> **AIM OF THE TASK**
Transcribe the listing below word for word.

> **DATA SECTION**
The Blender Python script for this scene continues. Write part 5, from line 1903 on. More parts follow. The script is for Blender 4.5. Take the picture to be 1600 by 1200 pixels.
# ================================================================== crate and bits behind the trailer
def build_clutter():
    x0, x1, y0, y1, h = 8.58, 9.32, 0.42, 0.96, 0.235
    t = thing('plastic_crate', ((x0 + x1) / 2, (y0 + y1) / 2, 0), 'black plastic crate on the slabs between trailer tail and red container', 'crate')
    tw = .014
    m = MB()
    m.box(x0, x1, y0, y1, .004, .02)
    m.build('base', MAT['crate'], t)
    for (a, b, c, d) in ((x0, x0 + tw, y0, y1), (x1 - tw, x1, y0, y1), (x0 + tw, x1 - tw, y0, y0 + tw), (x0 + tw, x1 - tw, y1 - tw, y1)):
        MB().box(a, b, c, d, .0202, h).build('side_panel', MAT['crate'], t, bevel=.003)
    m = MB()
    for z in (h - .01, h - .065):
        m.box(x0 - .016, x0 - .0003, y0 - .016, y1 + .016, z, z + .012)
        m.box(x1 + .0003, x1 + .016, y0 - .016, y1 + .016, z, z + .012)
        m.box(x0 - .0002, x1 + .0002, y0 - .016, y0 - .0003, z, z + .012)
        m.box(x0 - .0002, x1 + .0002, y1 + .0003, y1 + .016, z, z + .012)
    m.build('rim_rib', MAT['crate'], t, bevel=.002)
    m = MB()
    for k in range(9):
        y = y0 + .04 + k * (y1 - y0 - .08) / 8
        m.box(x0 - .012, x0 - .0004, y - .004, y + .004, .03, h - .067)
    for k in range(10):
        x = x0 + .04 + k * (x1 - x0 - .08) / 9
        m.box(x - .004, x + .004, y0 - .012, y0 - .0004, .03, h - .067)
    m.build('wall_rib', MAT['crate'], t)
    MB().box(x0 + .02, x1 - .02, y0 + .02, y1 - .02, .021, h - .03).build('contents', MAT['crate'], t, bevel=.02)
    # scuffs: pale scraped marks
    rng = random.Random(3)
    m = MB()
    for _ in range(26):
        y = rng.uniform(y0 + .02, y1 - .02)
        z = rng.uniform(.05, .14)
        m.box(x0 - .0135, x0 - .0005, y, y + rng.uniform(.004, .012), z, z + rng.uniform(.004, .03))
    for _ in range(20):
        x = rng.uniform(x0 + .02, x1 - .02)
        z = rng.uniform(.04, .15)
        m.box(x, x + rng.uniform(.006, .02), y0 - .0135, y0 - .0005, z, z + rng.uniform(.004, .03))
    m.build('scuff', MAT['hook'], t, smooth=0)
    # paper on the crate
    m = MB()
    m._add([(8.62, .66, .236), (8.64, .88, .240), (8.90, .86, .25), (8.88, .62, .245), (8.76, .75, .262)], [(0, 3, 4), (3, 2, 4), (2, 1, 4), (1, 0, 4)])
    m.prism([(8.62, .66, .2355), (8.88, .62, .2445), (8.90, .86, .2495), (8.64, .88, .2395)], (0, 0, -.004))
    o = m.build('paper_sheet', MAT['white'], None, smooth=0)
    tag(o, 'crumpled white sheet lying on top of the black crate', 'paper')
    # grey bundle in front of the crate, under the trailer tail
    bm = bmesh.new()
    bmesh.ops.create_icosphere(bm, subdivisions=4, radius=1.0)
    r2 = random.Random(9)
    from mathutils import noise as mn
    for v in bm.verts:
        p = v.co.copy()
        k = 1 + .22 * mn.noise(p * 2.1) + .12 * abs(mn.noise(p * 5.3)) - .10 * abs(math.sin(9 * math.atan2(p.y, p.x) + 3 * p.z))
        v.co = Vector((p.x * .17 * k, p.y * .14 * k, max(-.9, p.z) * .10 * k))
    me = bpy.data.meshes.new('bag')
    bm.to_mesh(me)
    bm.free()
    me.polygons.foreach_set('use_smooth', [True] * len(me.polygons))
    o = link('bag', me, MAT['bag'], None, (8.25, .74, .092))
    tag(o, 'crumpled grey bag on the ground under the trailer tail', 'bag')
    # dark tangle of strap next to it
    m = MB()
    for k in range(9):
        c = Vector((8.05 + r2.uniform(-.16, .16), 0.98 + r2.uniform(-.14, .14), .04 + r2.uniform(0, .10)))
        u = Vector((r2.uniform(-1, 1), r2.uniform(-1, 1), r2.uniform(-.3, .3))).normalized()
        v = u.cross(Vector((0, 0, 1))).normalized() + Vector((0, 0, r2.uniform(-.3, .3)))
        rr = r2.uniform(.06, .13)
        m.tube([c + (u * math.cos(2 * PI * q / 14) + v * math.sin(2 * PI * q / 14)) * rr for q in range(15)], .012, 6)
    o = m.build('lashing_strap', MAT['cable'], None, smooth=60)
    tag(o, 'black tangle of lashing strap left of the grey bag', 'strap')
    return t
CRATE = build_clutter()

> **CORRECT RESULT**
The Blender Python script for this scene continues. Write part 5, from line 1903 on. More parts follow. The script is for Blender 4.5. Take the picture to be 1600 by 1200 pixels.
# ================================================================== crate and bits behind the trailer
def build_clutter():
    x0, x1, y0, y1, h = 8.58, 9.32, 0.42, 0.96, 0.235
    t = thing('plastic_crate', ((x0 + x1) / 2, (y0 + y1) / 2, 0), 'black plastic crate on the slabs between trailer tail and red container', 'crate')
    tw = .014
    m = MB()
    m.box(x0, x1, y0, y1, .004, .02)
    m.build('base', MAT['crate'], t)
    for (a, b, c, d) in ((x0, x0 + tw, y0, y1), (x1 - tw, x1, y0, y1), (x0 + tw, x1 - tw, y0, y0 + tw), (x0 + tw, x1 - tw, y1 - tw, y1)):
        MB().box(a, b, c, d, .0202, h).build('side_panel', MAT['crate'], t, bevel=.003)
    m = MB()
    for z in (h - .01, h - .065):
        m.box(x0 - .016, x0 - .0003, y0 - .016, y1 + .016, z, z + .012)
        m.box(x1 + .0003, x1 + .016, y0 - .016, y1 + .016, z, z + .012)
        m.box(x0 - .0002, x1 + .0002, y0 - .016, y0 - .0003, z, z + .012)
        m.box(x0 - .0002, x1 + .0002, y1 + .0003, y1 + .016, z, z + .012)
    m.build('rim_rib', MAT['crate'], t, bevel=.002)
    m = MB()
    for k in range(9):
        y = y0 + .04 + k * (y1 - y0 - .08) / 8
        m.box(x0 - .012, x0 - .0004, y - .004, y + .004, .03, h - .067)
    for k in range(10):
        x = x0 + .04 + k * (x1 - x0 - .08) / 9
        m.box(x - .004, x + .004, y0 - .012, y0 - .0004, .03, h - .067)
    m.build('wall_rib', MAT['crate'], t)
    MB().box(x0 + .02, x1 - .02, y0 + .02, y1 - .02, .021, h - .03).build('contents', MAT['crate'], t, bevel=.02)
    # scuffs: pale scraped marks
    rng = random.Random(3)
    m = MB()
    for _ in range(26):
        y = rng.uniform(y0 + .02, y1 - .02)
        z = rng.uniform(.05, .14)
        m.box(x0 - .0135, x0 - .0005, y, y + rng.uniform(.004, .012), z, z + rng.uniform(.004, .03))
    for _ in range(20):
        x = rng.uniform(x0 + .02, x1 - .02)
        z = rng.uniform(.04, .15)
        m.box(x, x + rng.uniform(.006, .02), y0 - .0135, y0 - .0005, z, z + rng.uniform(.004, .03))
    m.build('scuff', MAT['hook'], t, smooth=0)
    # paper on the crate
    m = MB()
    m._add([(8.62, .66, .236), (8.64, .88, .240), (8.90, .86, .25), (8.88, .62, .245), (8.76, .75, .262)], [(0, 3, 4), (3, 2, 4), (2, 1, 4), (1, 0, 4)])
    m.prism([(8.62, .66, .2355), (8.88, .62, .2445), (8.90, .86, .2495), (8.64, .88, .2395)], (0, 0, -.004))
    o = m.build('paper_sheet', MAT['white'], None, smooth=0)
    tag(o, 'crumpled white sheet lying on top of the black crate', 'paper')
    # grey bundle in front of the crate, under the trailer tail
    bm = bmesh.new()
    bmesh.ops.create_icosphere(bm, subdivisions=4, radius=1.0)
    r2 = random.Random(9)
    from mathutils import noise as mn
    for v in bm.verts:
        p = v.co.copy()
        k = 1 + .22 * mn.noise(p * 2.1) + .12 * abs(mn.noise(p * 5.3)) - .10 * abs(math.sin(9 * math.atan2(p.y, p.x) + 3 * p.z))
        v.co = Vector((p.x * .17 * k, p.y * .14 * k, max(-.9, p.z) * .10 * k))
    me = bpy.data.meshes.new('bag')
    bm.to_mesh(me)
    bm.free()
    me.polygons.foreach_set('use_smooth', [True] * len(me.polygons))
    o = link('bag', me, MAT['bag'], None, (8.25, .74, .092))
    tag(o, 'crumpled grey bag on the ground under the trailer tail', 'bag')
    # dark tangle of strap next to it
    m = MB()
    for k in range(9):
        c = Vector((8.05 + r2.uniform(-.16, .16), 0.98 + r2.uniform(-.14, .14), .04 + r2.uniform(0, .10)))
        u = Vector((r2.uniform(-1, 1), r2.uniform(-1, 1), r2.uniform(-.3, .3))).normalized()
        v = u.cross(Vector((0, 0, 1))).normalized() + Vector((0, 0, r2.uniform(-.3, .3)))
        rr = r2.uniform(.06, .13)
        m.tube([c + (u * math.cos(2 * PI * q / 14) + v * math.sin(2 * PI * q / 14)) * rr for q in range(15)], .012, 6)
    o = m.build('lashing_strap', MAT['cable'], None, smooth=60)
    tag(o, 'black tangle of lashing strap left of the grey bag', 'strap')
    return t
CRATE = build_clutter()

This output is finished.